My 8N does the exact same thing. I'm positive that the tank's vent is plugged. It's not an uncommon problem. Instead of removing the tank and clearing the vent, while I'm mowing, every half hour or so, I reach over the steering wheel, open the gas tank hatch and unscrew the gas cap & retighten. This allows the tank to replenish a fresh supply of atmospheric pressure. Without the tank being vented a vacuum is created inside the tank which greatly reduces fuel flow.

Try mowing again and well before the time it usually begins to stumble. loosen the cap for a second.

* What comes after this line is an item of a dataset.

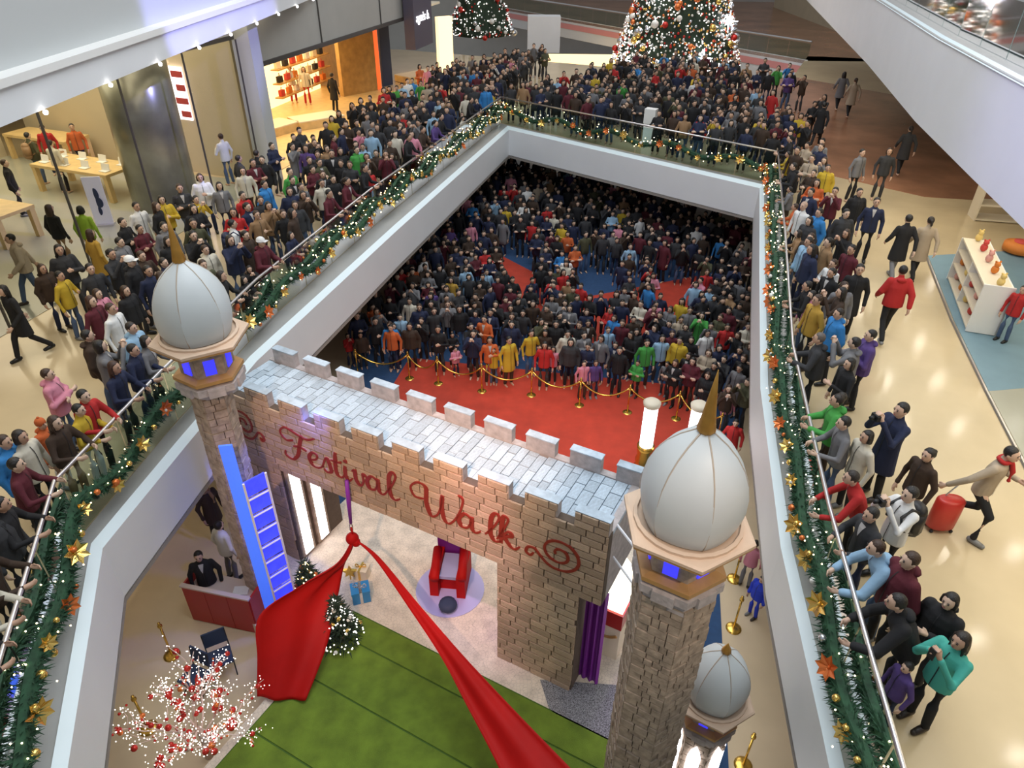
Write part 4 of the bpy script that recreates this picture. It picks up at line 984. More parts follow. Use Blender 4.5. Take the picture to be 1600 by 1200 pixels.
# ground audience behind the rope
ROPE = [at(560, 588, 0), at(640, 592, 0), at(685, 600, 0), at(753, 612, 0), at(830, 618, 0), at(905, 634, 0), at(980, 645, 0), at(1056, 655, 0), at(1120, 690, 0)]
rp0, rp1 = ROPE[0], ROPE[-1]; rd = (rp1 - rp0).normalized(); rn = Vector((-rd.y, rd.x, 0))
PATCH = [[(775, 395), (822, 400), (838, 470), (802, 478), (778, 440)], [(895, 420), (958, 440), (955, 500), (905, 485)], [(1012, 445), (1090, 452), (1070, 515), (1040, 522)]]
def rope_y(x):
    if x <= ROPE[0].x: return ROPE[0].y + (ROPE[0].x - x) * .1
    for a, b in zip(ROPE, ROPE[1:]):
        if a.x <= x <= b.x: return a.y + (b.y - a.y) * (x - a.x) / (b.x - a.x)
    return ROPE[-1].y
for p in people:
    if p['zone'] == 'audience' and p['y'] < rope_y(p['x']) + .4: p['y'] = rope_y(p['x']) + .4 + random.uniform(0, .15)
nrow = 0; o = -.6
while o < 21:
    t = -9 + (nrow % 2) * .3
    while t < 19:
        p = rp0 + rd * (t + random.uniform(-.12, .12)) + rn * (o + random.uniform(-.1, .1)); t += .53 if o < 8 else .64
        q = proj((p.x, p.y, .5)); q2 = proj((p.x, p.y, .1))
        if any(inpoly(q2[0], q2[1], P) or inpoly(q[0], q[1], P) for P in PATCH) or p.y < rope_y(p.x) + .35: continue
        if random.random() > (.93 if o < 9 else .86): continue
        kid = p.y < rope_y(p.x) + 1.3 and random.random() < .5
        if near(p.x, p.y, 0, .44): continue
        qq = proj((p.x, p.y, 1.5))
        if not (430 < qq[0] < 1200 and 240 < qq[1] < 700): continue
        put(p.x, p.y, 0, toward(p.x, p.y, 0.5, 10) + random.gauss(0, .3), 'audience', pose=random.choice(['stand', 'stand', 'fold', 'photo', 'phone']), h=random.uniform(.62, .78) if kid else None,
            top=random.choice(MIX + ['white', 'pink', 'yellow', 'red', 'light blue', 'maroon', 'grey', 'purple', 'blue'] if kid else DARK + MIX))
    o += .50 if o < 8 else .66; nrow += 1

# nobody on the upper floor stands outside the glass; leaning figures stand right at it
def rail_near(x, y):
    best = None; n = len(RAIL)
    for i in range(n - 1):
        a, b = Vector(RAIL[i]), Vector(RAIL[i + 1]); d = b - a; t = max(0, min(1, (Vector((x, y)) - a).dot(d) / d.length_squared)); q = a + d * t; D = (Vector((x, y)) - q).length
        if best is None or D < best[0]: nn = Vector((-d.y, d.x)).normalized(); best = (D, q, nn)
    return best
for p in people:
    if p['z'] < 2: continue
    D, q, nn = rail_near(p['x'], p['y']); sd = (Vector((p['x'], p['y'])) - q).dot(nn)
    want = None
    if p['pose'] in ('rail', 'bent') and sd < 1.1: want = {'rail': .36, 'bent': .50}[p['pose']] * p['h']
    elif sd < .36: want = .38
    if want is not None:
        r = q + nn * want; p['x'], p['y'] = r.x, r.y
        if p['pose'] in ('rail', 'bent'): p['face'] = toward(r.x, r.y, q.x, q.y) + random.gauss(0, .12)
# keep those the camera can see
bpy.context.view_layer.update(); dg = bpy.context.evaluated_depsgraph_get()
eye = Vector((0, 0, CZ)); vis = []
for p in people:
    hh = p['h']; seen = 0
    for dz in (1.62, 1.2):
        tgt = Vector((p['x'], p['y'], p['z'] + dz * hh)); d = tgt - eye
        hit = scene.ray_cast(dg, eye, d.normalized(), distance=d.length - .25)
        if not hit[0]: seen += 1
    p['depth'] = proj((p['x'], p['y'], p['z'] + 1))[2]; p['px'] = proj((p['x'], p['y'], p['z'] + 1.6 * hh))
    if seen: vis.append(p)
vis.sort(key=lambda p: (p['label'] is None, p['depth']))
NIND = 310
single, rest = vis[:NIND], vis[NIND:]
print('PEOPLE visible', len(vis), 'individual', len(single), 'mass', len(rest))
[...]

I've found that if I allow the tractor to die, from lack of fuel, it requires bleeding the line to the carb or it's a long crank time
 
It has a vented gas cap and the vent seems to be working on the cap (I can suck air through it). I've also tried it with the cap off when it's acting up with no change.
 
Have you checked for a good strong spark, one that can jump a 1/4 inch or more when it's acting up? You said you have another tractor, is it a 12 volt no resister so you could swap coils? Condensers don't cost much, I would try that too. Have you tried bypassing the ignition switch with a jumper wire?
 

You state that you "checked for good fuel flow at carb" this imlies that you found it to be good. What is good flow to you?
 
I haven't checked the spark while it's acting up, but that's a good idea. It just may be difficult since it will barely idle when it's acting up, but I'll give that a try. I'll probably also pickup a condenser. My other tractor is an older IH diesel so no coil to swap, but I can pick one up for testing. I also haven't tried jumping the ignition switch, but that will be easy enough to try. I'm using a heavy duty toggle switch rather than a key. Thanks for the advice.
 
Clark, it doesn't have to be running to check for a good spark. Before it has time to cool off, pull the coil wire out of the distributor and hold that close to the a ground and with the switch on turn it over. We aren't looking for one bad plug or plug wire, but a weak spark. I.M.H.O. I would think that a fuel delivery problem would show up long before an hour.
 

Clark, what Jim means, I believe, by turn it over is to crank the motor with the starter. There is a situation that has come up here many times where it takes considerable time for a fuel flow problem to have its effect. That is where there is a lot of crud in the bottom of the tank which gets put into motion when the tractor is in use. The screen inside the tank is more than 2 inches tall, and it can take awhile for enough debris to be drawn to the screen to block it. Shut the tractor off and most of it falls away, and the tractor will start and run again.
 
Showcrop, good point, but I believe that screen only comes into play when the shutoff valve is fully open (reserve mode). Please correct me if I'm wrong about that.
 
(quoted from post at 10:39:30 10/08/19) Showcrop, good point, but I believe that screen only comes into play when the shutoff valve is fully open (reserve mode). Please correct me if I'm wrong about that.

Jim, it depends on how much crud is in the tank.